In a note related to the previous post on Whitacre almost solely by the fact that I like both performers, I looked at a Ben Folds music video (mostly because choral pieces don't really do the whole music video thing). I chose Folds' "Rockin' the Suburbs" because I know a bit about the backstory that makes the song funnier. As it turns out, that story also makes the video funnier. Essentially, Folds wrote the song in mockery of the group Korn, who once called him out in a magazine (that's what I remember from the story Folds told at a concert five or six years ago).

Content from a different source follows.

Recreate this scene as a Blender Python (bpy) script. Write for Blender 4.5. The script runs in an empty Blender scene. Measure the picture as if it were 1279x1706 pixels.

In "Suburbs," Folds mocks gratuitous swearing, shouting, and all the other aspects of Korn he finds annoying. In the video, he does essentially the same thing to the genre. He uses strange video effects, like doubling images, overlaying videos, and so on. In some shots, his voice doesn't match up with the video, and in others he is seen playing an instrument (on this album, he actually did play all the parts and combined them) in similar fashion, almost like the hilariously bad Journey video for "Separate Ways" (though, in fairness, my parents have watched it and see nothing funny about it).
But I think Folds's antics in this video align perfectly with the tenor of the song and his counter-culture appeal. He doesn't really look like a typical rock star, nor does his music sound typical. But his lyrics aren't bound to senseless rhyme schemes, and the words he chooses are poetic and meaningful - and often laced with irony. I am biased toward him already, so I would purchase his music after seeing this video. But he has traded on word-of-mouth more than overt advertising in the past, and this video seems to travel well in that vein.